## Given information
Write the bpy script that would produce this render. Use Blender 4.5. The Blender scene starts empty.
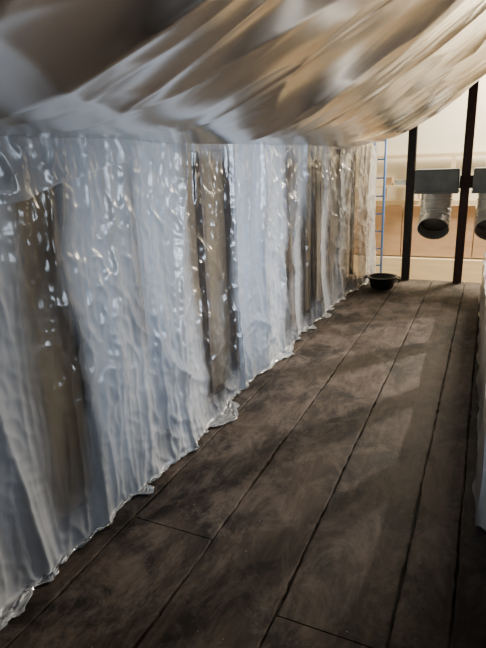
import bpy, bmesh, math, random
from mathutils import Matrix, Vector, noise
random.seed(4)
S=bpy.context.scene
H=1.55
# ---------------------------------------------------------------- helpers
def link(o,parent=None):
    bpy.context.collection.objects.link(o)
    if parent: o.parent=parent
    return o
def empty(name):
    e=bpy.data.objects.new(name,None); return link(e)
def mesh_obj(name,verts,faces,mat,parent=None,smooth=False):
    m=bpy.data.meshes.new(name); m.from_pydata(verts,[],faces); m.update()
    if smooth:
        for p in m.polygons: p.use_smooth=True
    m.materials.append(mat)
    return link(bpy.data.objects.new(name,m),parent)
def box(name,lo,hi,mat,parent=None,bev=0.0):
    bm=bmesh.new(); bmesh.ops.create_cube(bm,size=1)
    for v in bm.verts:
        v.co=Vector([(lo[i]+hi[i])/2+v.co[i]*(hi[i]-lo[i]) for i in range(3)])
    if bev>0: bmesh.ops.bevel(bm,geom=bm.edges[:],offset=bev,segments=2,affect='EDGES')
    m=bpy.data.meshes.new(name); bm.to_mesh(m); bm.free(); m.materials.append(mat)
    return link(bpy.data.objects.new(name,m),parent)
def tube(name,pts,rads,mat,parent=None,n=32,cap=False):
    """swept tube through pts with radius list"""
    verts=[];faces=[]
    N=len(pts); pts=[Vector(p) for p in pts]
    up=Vector((1,0,0))
    for i,p in enumerate(pts):
        t=(pts[min(i+1,N-1)]-pts[max(i-1,0)]).normalized()
        a=(up-t*up.dot(t))
        if a.length<1e-3: a=Vector((0,1,0))-t*t.y
        a.normalize(); b=t.cross(a)
        for k in range(n):
            th=2*math.pi*k/n
            verts.append(p+(a*math.cos(th)+b*math.sin(th))*rads[i])
    for i in range(N-1):
        for k in range(n):
            faces.append((i*n+k,i*n+(k+1)%n,(i+1)*n+(k+1)%n,(i+1)*n+k))
    if cap: faces.append(tuple(range(n))[::-1]); faces.append(tuple((N-1)*n+k for k in range(n)))
    return mesh_obj(name,[tuple(v) for v in verts],faces,mat,parent,True)
def grid(name,nu,nv,fn,mat,parent=None,attr=None):
    verts=[];faces=[]
    for i in range(nu+1):
        for j in range(nv+1):
            verts.append(fn(i/nu,j/nv))
    for i in range(nu):
        for j in range(nv):
            a=i*(nv+1)+j
            faces.append((a,a+1,a+nv+2,a+nv+1))
    o=mesh_obj(name,verts,faces,mat,parent,True)
    at=o.data.attributes.new('clarity','FLOAT','POINT')
    at.data.foreach_set('value',[attr(*v) if attr else 0.5 for v in verts])
    return o
# ---------------------------------------------------------------- materials
class NT:
    def __init__(s,name):
        s.m=bpy.data.materials.new(name); s.m.use_nodes=True; s.t=s.m.node_tree; s.t.nodes.clear()
        s.out=s.n('ShaderNodeOutputMaterial')
    def n(s,t,**k):
        x=s.t.nodes.new(t)
        for a,b in k.items(): setattr(x,a,b)
        return x
    def l(s,a,b): s.t.links.new(a,b)
    def ramp(s,fac,stops):
        r=s.n('ShaderNodeValToRGB'); e=r.color_ramp.elements
        while len(e)<len(stops): e.new(0.5)
        for i,(p,c) in enumerate(stops):
            e[i].position=p; e[i].color=(c,c,c,1) if isinstance(c,float) else (*c,1)
        s.l(fac,r.inputs[0]); return r
    def noise(s,scale,vec=(1,1,1),detail=4,rough=.55,rot=(0,0,0),dist=0):
        tc=s.n('ShaderNodeTexCoord'); mp=s.n('ShaderNodeMapping'); mp.inputs['Scale'].default_value=vec
        mp.inputs['Rotation'].default_value=rot
        s.l(tc.outputs['Object'],mp.inputs[0])
        x=s.n('ShaderNodeTexNoise'); x.inputs['Scale'].default_value=scale; x.inputs['Detail'].default_value=detail
        x.inputs['Roughness'].default_value=rough; x.inputs['Distortion'].default_value=dist
        s.l(mp.outputs[0],x.inputs['Vector']); return x
def simple(name,c1,c2,scale=6,vec=(1,1,1),rough=.7,metal=0,bump=.1,spec=.5):
    t=NT(name); b=t.n('ShaderNodeBsdfPrincipled'); nz=t.noise(scale,vec)
    r=t.ramp(nz.outputs[0],[(.3,c1),(.7,c2)]); t.l(r.outputs[0],b.inputs['Base Color'])
    b.inputs['Roughness'].default_value=rough; b.inputs['Metallic'].default_value=metal
    b.inputs['Specular IOR Level'].default_value=spec
    if bump:
        bp=t.n('ShaderNodeBump'); bp.inputs['Strength'].default_value=bump; bp.inputs['Distance'].default_value=.02
        t.l(nz.outputs[0],bp.inputs['Height']); t.l(bp.outputs[0],b.inputs['Normal'])
    t.l(b.outputs[0],t.out.inputs[0]); return t.m
def plastic(name,col,tr_lo,tr_hi,rough=.2,vec=(1,1,1),rot=(0,0,0),wr=.3,transl=.35,ior=1.6,sc=4):
    """polyethylene sheet: part see-through, part milky diffuse/translucent, glossy softly creased skin"""
    t=NT(name)
    w1=t.noise(sc,vec,2,.45,rot,.9)
    bp=t.n('ShaderNodeBump'); bp.inputs['Strength'].default_value=wr; bp.inputs['Distance'].default_value=.04
    t.l(w1.outputs[0],bp.inputs['Height'])
    d=t.n('ShaderNodeBsdfDiffuse'); d.inputs[0].default_value=(*col,1); t.l(bp.outputs[0],d.inputs['Normal'])
    tl=t.n('ShaderNodeBsdfTranslucent'); tl.inputs[0].default_value=(*col,1)
    m1=t.n('ShaderNodeMixShader'); m1.inputs[0].default_value=transl
    t.l(d.outputs[0],m1.inputs[1]); t.l(tl.outputs[0],m1.inputs[2])
    tp=t.n('ShaderNodeBsdfTransparent'); tp.inputs[0].default_value=(.96,.955,.95,1)
    at=t.n('ShaderNodeAttribute'); at.attribute_name='clarity'
    nz=t.noise(2.6,(1,1.6,.6),4,.55)
    add=t.n('ShaderNodeMath',operation='MULTIPLY_ADD'); add.inputs[1].default_value=.8
    sb=t.n('ShaderNodeMath',operation='SUBTRACT'); sb.inputs[1].default_value=.38
    t.l(nz.outputs[0],add.inputs[0]); t.l(at.outputs['Fac'],sb.inputs[0]); t.l(sb.outputs[0],add.inputs[2])
    rp=t.ramp(add.outputs[0],[(.0,tr_lo),(1.0,tr_hi)])
    m2=t.n('ShaderNodeMixShader'); t.l(rp.outputs[0],m2.inputs[0]); t.l(m1.outputs[0],m2.inputs[1]); t.l(tp.outputs[0],m2.inputs[2])
    g=t.n('ShaderNodeBsdfGlossy'); g.inputs['Roughness'].default_value=rough; t.l(bp.outputs[0],g.inputs['Normal'])
    fr=t.n('ShaderNodeFresnel'); fr.inputs[0].default_value=ior; t.l(bp.outputs[0],fr.inputs['Normal'])
    m3=t.n('ShaderNodeMixShader'); t.l(fr.outputs[0],m3.inputs[0]); t.l(m2.outputs[0],m3.inputs[1]); t.l(g.outputs[0],m3.inputs[2])
    t.l(m3.outputs[0],t.out.inputs[0]); return t.m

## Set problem
Give an exact reproduction of every line, leaving out any picture.

## Worked solution
Write the bpy script that would produce this render. Use Blender 4.5. The Blender scene starts empty.
import bpy, bmesh, math, random
from mathutils import Matrix, Vector, noise
random.seed(4)
S=bpy.context.scene
H=1.55
# ---------------------------------------------------------------- helpers
def link(o,parent=None):
    bpy.context.collection.objects.link(o)
    if parent: o.parent=parent
    return o
def empty(name):
    e=bpy.data.objects.new(name,None); return link(e)
def mesh_obj(name,verts,faces,mat,parent=None,smooth=False):
    m=bpy.data.meshes.new(name); m.from_pydata(verts,[],faces); m.update()
    if smooth:
        for p in m.polygons: p.use_smooth=True
    m.materials.append(mat)
    return link(bpy.data.objects.new(name,m),parent)
def box(name,lo,hi,mat,parent=None,bev=0.0):
    bm=bmesh.new(); bmesh.ops.create_cube(bm,size=1)
    for v in bm.verts:
        v.co=Vector([(lo[i]+hi[i])/2+v.co[i]*(hi[i]-lo[i]) for i in range(3)])
    if bev>0: bmesh.ops.bevel(bm,geom=bm.edges[:],offset=bev,segments=2,affect='EDGES')
    m=bpy.data.meshes.new(name); bm.to_mesh(m); bm.free(); m.materials.append(mat)
    return link(bpy.data.objects.new(name,m),parent)
def tube(name,pts,rads,mat,parent=None,n=32,cap=False):
    """swept tube through pts with radius list"""
    verts=[];faces=[]
    N=len(pts); pts=[Vector(p) for p in pts]
    up=Vector((1,0,0))
    for i,p in enumerate(pts):
        t=(pts[min(i+1,N-1)]-pts[max(i-1,0)]).normalized()
        a=(up-t*up.dot(t))
        if a.length<1e-3: a=Vector((0,1,0))-t*t.y
        a.normalize(); b=t.cross(a)
        for k in range(n):
            th=2*math.pi*k/n
            verts.append(p+(a*math.cos(th)+b*math.sin(th))*rads[i])
    for i in range(N-1):
        for k in range(n):
            faces.append((i*n+k,i*n+(k+1)%n,(i+1)*n+(k+1)%n,(i+1)*n+k))
    if cap: faces.append(tuple(range(n))[::-1]); faces.append(tuple((N-1)*n+k for k in range(n)))
    return mesh_obj(name,[tuple(v) for v in verts],faces,mat,parent,True)
def grid(name,nu,nv,fn,mat,parent=None,attr=None):
    verts=[];faces=[]
    for i in range(nu+1):
        for j in range(nv+1):
            verts.append(fn(i/nu,j/nv))
    for i in range(nu):
        for j in range(nv):
            a=i*(nv+1)+j
            faces.append((a,a+1,a+nv+2,a+nv+1))
    o=mesh_obj(name,verts,faces,mat,parent,True)
    at=o.data.attributes.new('clarity','FLOAT','POINT')
    at.data.foreach_set('value',[attr(*v) if attr else 0.5 for v in verts])
    return o
# ---------------------------------------------------------------- materials
class NT:
    def __init__(s,name):
        s.m=bpy.data.materials.new(name); s.m.use_nodes=True; s.t=s.m.node_tree; s.t.nodes.clear()
        s.out=s.n('ShaderNodeOutputMaterial')
    def n(s,t,**k):
        x=s.t.nodes.new(t)
        for a,b in k.items(): setattr(x,a,b)
        return x
    def l(s,a,b): s.t.links.new(a,b)
    def ramp(s,fac,stops):
        r=s.n('ShaderNodeValToRGB'); e=r.color_ramp.elements
        while len(e)<len(stops): e.new(0.5)
        for i,(p,c) in enumerate(stops):
            e[i].position=p; e[i].color=(c,c,c,1) if isinstance(c,float) else (*c,1)
        s.l(fac,r.inputs[0]); return r
    def noise(s,scale,vec=(1,1,1),detail=4,rough=.55,rot=(0,0,0),dist=0):
        tc=s.n('ShaderNodeTexCoord'); mp=s.n('ShaderNodeMapping'); mp.inputs['Scale'].default_value=vec
        mp.inputs['Rotation'].default_value=rot
        s.l(tc.outputs['Object'],mp.inputs[0])
        x=s.n('ShaderNodeTexNoise'); x.inputs['Scale'].default_value=scale; x.inputs['Detail'].default_value=detail
        x.inputs['Roughness'].default_value=rough; x.inputs['Distortion'].default_value=dist
        s.l(mp.outputs[0],x.inputs['Vector']); return x
def simple(name,c1,c2,scale=6,vec=(1,1,1),rough=.7,metal=0,bump=.1,spec=.5):
    t=NT(name); b=t.n('ShaderNodeBsdfPrincipled'); nz=t.noise(scale,vec)
    r=t.ramp(nz.outputs[0],[(.3,c1),(.7,c2)]); t.l(r.outputs[0],b.inputs['Base Color'])
    b.inputs['Roughness'].default_value=rough; b.inputs['Metallic'].default_value=metal
    b.inputs['Specular IOR Level'].default_value=spec
    if bump:
        bp=t.n('ShaderNodeBump'); bp.inputs['Strength'].default_value=bump; bp.inputs['Distance'].default_value=.02
        t.l(nz.outputs[0],bp.inputs['Height']); t.l(bp.outputs[0],b.inputs['Normal'])
    t.l(b.outputs[0],t.out.inputs[0]); return t.m
def plastic(name,col,tr_lo,tr_hi,rough=.2,vec=(1,1,1),rot=(0,0,0),wr=.3,transl=.35,ior=1.6,sc=4):
    """polyethylene sheet: part see-through, part milky diffuse/translucent, glossy softly creased skin"""
    t=NT(name)
    w1=t.noise(sc,vec,2,.45,rot,.9)
    bp=t.n('ShaderNodeBump'); bp.inputs['Strength'].default_value=wr; bp.inputs['Distance'].default_value=.04
    t.l(w1.outputs[0],bp.inputs['Height'])
    d=t.n('ShaderNodeBsdfDiffuse'); d.inputs[0].default_value=(*col,1); t.l(bp.outputs[0],d.inputs['Normal'])
    tl=t.n('ShaderNodeBsdfTranslucent'); tl.inputs[0].default_value=(*col,1)
    m1=t.n('ShaderNodeMixShader'); m1.inputs[0].default_value=transl
    t.l(d.outputs[0],m1.inputs[1]); t.l(tl.outputs[0],m1.inputs[2])
    tp=t.n('ShaderNodeBsdfTransparent'); tp.inputs[0].default_value=(.96,.955,.95,1)
    at=t.n('ShaderNodeAttribute'); at.attribute_name='clarity'
    nz=t.noise(2.6,(1,1.6,.6),4,.55)
    add=t.n('ShaderNodeMath',operation='MULTIPLY_ADD'); add.inputs[1].default_value=.8
    sb=t.n('ShaderNodeMath',operation='SUBTRACT'); sb.inputs[1].default_value=.38
    t.l(nz.outputs[0],add.inputs[0]); t.l(at.outputs['Fac'],sb.inputs[0]); t.l(sb.outputs[0],add.inputs[2])
    rp=t.ramp(add.outputs[0],[(.0,tr_lo),(1.0,tr_hi)])
    m2=t.n('ShaderNodeMixShader'); t.l(rp.outputs[0],m2.inputs[0]); t.l(m1.outputs[0],m2.inputs[1]); t.l(tp.outputs[0],m2.inputs[2])
    g=t.n('ShaderNodeBsdfGlossy'); g.inputs['Roughness'].default_value=rough; t.l(bp.outputs[0],g.inputs['Normal'])
    fr=t.n('ShaderNodeFresnel'); fr.inputs[0].default_value=ior; t.l(bp.outputs[0],fr.inputs['Normal'])
    m3=t.n('ShaderNodeMixShader'); t.l(fr.outputs[0],m3.inputs[0]); t.l(m2.outputs[0],m3.inputs[1]); t.l(g.outputs[0],m3.inputs[2])
    t.l(m3.outputs[0],t.out.inputs[0]); return t.m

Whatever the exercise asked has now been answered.